Hardly ignored. It has been optimized to create hybrid cars.
If I were designing the 'greenest' possible trawler, it NOT have $150,000 worth of chinese lithium batteries. It would have:
1) a relatively small, naturally aspirated, diesel engine spinning happily away in it's sweet spot, turning...
2) an ultra-efficient American-made (i.e Polar Power of CA) DC generator, feeding...
3) an American made electric motor propulsion system (i.e. Electric Yacht in MN), AND...
4) ...just enough chinese-made battery capacity to keep the diesel generator duty-cycle under 90% in the worst case scenarios.
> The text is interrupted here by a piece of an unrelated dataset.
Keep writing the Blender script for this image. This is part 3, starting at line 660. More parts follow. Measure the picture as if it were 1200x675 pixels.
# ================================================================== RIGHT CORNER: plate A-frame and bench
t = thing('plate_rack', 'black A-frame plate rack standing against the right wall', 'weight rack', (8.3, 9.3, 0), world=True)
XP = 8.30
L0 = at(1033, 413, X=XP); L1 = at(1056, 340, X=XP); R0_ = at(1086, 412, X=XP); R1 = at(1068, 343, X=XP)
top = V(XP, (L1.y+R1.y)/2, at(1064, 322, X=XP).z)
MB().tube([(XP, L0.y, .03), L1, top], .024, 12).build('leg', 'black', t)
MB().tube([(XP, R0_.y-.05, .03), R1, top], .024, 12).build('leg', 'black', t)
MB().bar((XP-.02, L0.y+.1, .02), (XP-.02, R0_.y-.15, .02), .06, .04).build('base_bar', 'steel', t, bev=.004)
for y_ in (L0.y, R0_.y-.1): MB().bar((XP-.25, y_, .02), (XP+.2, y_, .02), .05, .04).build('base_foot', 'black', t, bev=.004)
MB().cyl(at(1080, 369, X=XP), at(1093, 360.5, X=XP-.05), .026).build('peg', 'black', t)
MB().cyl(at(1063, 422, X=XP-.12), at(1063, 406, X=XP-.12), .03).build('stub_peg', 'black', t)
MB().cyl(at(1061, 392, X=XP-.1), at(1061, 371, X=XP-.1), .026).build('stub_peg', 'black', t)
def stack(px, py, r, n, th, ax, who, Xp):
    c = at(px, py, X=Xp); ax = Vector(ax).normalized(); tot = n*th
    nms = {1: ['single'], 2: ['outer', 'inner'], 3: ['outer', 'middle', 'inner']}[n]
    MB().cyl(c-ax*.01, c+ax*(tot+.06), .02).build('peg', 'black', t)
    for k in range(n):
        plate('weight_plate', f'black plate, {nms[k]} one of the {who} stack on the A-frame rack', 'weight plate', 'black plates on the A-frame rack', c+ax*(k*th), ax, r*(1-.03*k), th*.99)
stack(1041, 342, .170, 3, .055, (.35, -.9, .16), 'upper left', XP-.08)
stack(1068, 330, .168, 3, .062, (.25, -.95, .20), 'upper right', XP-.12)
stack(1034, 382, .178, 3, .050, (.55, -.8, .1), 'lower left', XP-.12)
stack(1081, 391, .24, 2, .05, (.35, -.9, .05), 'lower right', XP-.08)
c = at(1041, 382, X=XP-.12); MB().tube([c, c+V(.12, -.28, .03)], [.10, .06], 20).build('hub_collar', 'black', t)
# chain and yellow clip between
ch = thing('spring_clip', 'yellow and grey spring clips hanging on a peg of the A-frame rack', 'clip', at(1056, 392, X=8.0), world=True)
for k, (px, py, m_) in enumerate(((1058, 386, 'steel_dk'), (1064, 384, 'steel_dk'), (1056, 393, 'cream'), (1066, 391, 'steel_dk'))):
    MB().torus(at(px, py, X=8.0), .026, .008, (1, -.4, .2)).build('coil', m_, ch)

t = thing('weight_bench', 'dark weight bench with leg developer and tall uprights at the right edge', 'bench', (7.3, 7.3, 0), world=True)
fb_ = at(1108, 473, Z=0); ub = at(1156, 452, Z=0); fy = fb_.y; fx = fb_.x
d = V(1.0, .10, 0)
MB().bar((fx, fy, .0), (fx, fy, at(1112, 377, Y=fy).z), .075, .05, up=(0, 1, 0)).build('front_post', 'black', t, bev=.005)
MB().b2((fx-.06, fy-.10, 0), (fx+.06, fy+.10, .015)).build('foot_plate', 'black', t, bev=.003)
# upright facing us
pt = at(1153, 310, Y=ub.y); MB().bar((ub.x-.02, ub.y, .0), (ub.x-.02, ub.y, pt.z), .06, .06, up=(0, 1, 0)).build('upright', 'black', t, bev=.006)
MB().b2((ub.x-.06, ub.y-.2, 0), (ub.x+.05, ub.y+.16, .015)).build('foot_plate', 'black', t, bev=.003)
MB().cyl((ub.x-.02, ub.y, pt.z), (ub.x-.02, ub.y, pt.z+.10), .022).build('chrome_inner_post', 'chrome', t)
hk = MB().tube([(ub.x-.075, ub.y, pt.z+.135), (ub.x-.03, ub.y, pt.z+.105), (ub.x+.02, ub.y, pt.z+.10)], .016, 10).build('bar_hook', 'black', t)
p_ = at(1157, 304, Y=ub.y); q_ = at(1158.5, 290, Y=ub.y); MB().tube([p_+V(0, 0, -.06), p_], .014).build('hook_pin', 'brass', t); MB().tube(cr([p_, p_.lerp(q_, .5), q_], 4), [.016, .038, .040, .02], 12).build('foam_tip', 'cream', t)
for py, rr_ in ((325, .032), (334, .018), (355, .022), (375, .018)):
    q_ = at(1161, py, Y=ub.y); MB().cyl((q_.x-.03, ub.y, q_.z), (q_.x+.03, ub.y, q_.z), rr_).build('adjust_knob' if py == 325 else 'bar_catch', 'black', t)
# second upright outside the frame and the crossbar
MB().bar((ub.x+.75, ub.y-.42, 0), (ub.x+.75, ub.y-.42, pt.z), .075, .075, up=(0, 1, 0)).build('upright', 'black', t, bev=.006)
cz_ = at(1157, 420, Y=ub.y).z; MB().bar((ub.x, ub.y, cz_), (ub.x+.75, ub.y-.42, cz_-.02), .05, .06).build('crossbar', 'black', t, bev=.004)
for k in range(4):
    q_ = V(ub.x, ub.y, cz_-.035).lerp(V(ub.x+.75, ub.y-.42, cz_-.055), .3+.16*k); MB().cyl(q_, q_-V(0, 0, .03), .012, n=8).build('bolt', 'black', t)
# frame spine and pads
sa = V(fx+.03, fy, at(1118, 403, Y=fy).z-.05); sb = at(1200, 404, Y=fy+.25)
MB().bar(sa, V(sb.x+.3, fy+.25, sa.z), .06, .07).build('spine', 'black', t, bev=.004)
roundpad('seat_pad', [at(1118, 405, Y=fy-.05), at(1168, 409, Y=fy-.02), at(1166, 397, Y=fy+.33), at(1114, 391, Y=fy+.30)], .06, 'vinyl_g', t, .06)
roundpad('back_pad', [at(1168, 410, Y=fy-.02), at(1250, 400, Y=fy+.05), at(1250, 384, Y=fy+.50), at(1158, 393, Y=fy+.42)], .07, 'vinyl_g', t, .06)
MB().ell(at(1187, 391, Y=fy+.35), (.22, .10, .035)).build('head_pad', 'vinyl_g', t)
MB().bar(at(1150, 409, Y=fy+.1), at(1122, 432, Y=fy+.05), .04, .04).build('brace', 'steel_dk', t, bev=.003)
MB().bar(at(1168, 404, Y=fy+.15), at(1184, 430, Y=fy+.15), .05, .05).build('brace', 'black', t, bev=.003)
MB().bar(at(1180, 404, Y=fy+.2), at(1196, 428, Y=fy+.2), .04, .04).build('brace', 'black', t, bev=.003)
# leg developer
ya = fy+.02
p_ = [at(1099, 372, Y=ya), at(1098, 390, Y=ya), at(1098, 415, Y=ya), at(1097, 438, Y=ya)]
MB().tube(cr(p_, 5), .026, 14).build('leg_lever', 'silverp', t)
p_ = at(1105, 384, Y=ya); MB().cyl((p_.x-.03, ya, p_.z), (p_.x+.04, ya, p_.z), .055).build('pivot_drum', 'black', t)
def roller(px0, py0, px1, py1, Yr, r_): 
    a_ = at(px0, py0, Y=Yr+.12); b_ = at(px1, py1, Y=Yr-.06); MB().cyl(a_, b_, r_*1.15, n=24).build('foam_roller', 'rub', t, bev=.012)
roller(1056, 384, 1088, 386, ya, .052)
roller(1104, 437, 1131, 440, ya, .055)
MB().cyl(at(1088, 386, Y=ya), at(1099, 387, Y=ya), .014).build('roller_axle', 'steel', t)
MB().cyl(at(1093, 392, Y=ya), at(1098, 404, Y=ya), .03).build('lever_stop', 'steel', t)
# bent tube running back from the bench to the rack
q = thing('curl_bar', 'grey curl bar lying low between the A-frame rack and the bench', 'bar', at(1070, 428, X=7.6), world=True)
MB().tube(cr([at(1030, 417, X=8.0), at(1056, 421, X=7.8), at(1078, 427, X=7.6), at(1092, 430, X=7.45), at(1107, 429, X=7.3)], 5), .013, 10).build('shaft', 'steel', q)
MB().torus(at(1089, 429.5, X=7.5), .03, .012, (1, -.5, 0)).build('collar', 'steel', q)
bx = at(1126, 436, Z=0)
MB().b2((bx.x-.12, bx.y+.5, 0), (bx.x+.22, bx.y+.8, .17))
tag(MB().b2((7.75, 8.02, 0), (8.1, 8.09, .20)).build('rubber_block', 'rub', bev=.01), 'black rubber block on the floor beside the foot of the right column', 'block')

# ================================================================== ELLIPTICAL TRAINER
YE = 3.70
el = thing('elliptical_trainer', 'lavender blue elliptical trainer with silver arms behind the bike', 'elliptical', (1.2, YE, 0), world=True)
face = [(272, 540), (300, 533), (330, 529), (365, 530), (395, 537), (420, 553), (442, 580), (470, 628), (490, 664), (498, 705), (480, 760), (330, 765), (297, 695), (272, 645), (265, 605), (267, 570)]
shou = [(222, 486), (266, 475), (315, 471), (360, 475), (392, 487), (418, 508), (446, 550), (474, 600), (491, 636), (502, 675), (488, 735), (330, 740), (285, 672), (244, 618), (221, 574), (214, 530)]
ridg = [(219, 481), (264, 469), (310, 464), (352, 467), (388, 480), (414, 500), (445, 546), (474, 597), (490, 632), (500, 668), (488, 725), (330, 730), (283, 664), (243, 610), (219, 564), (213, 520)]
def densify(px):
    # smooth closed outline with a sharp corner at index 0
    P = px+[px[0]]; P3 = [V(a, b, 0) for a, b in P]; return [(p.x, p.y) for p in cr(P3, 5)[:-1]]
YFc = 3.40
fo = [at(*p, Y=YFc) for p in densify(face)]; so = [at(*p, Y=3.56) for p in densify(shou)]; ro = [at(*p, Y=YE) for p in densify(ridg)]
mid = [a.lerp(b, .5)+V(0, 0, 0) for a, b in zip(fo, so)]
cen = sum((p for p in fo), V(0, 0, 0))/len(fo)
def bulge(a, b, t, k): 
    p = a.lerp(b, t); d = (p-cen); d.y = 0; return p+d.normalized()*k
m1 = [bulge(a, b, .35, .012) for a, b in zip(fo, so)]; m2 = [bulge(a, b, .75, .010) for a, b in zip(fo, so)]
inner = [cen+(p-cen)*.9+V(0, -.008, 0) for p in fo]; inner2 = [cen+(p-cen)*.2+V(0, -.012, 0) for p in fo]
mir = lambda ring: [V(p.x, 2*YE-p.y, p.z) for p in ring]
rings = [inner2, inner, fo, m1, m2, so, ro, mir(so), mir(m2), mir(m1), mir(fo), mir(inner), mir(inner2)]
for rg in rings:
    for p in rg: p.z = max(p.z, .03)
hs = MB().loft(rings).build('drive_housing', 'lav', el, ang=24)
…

Nigel Calder tried very hard to show how this might be an efficiency improvement in a series of articles in Passagemaker magazine. I think he found one very narrow scenario where it was equivalent or perhaps a tiny bit better, but in all other cases it was worse. And certainly not worth the added cost and complexity.
A more efficient approach would be a UN built Cummins or Deere engine, and a US built Twin Disc gear
Now...those of you who have been paying attention to electro-motive engineering during the last 100 years will recognize thiis as a natural evolution of the diesel-electric locomotive. You might slap palm to forehead and exclaim "D'oh! of course this is the answer!"
I would invite anyone to do the end-to-end energy chain math, including the impact on diesel engine reliability, and present any other solution that even gets close.
For cars, I would agree that a diesel hybrid would be better than a gas hybrid. But hardly a break through.
Question: Barring maintenance failures, anybody here ever seen a diesel-powered generator with a naturally aspirated engine fail at less than 10K-20K hours? When run in their 'sweet spot', diesel engines used solely to generate electricity last for a VERY long time...
So...why no 'hype-cycle" for diesel-electric?
Well, now you know why there is no "hype-cycle". And now you know why there are no performance tests showing a hybrid out performing non-hybrid under the same conditions. The "same conditions" part if critical. Most performance data shows reduced speed, which of course reduces power demand.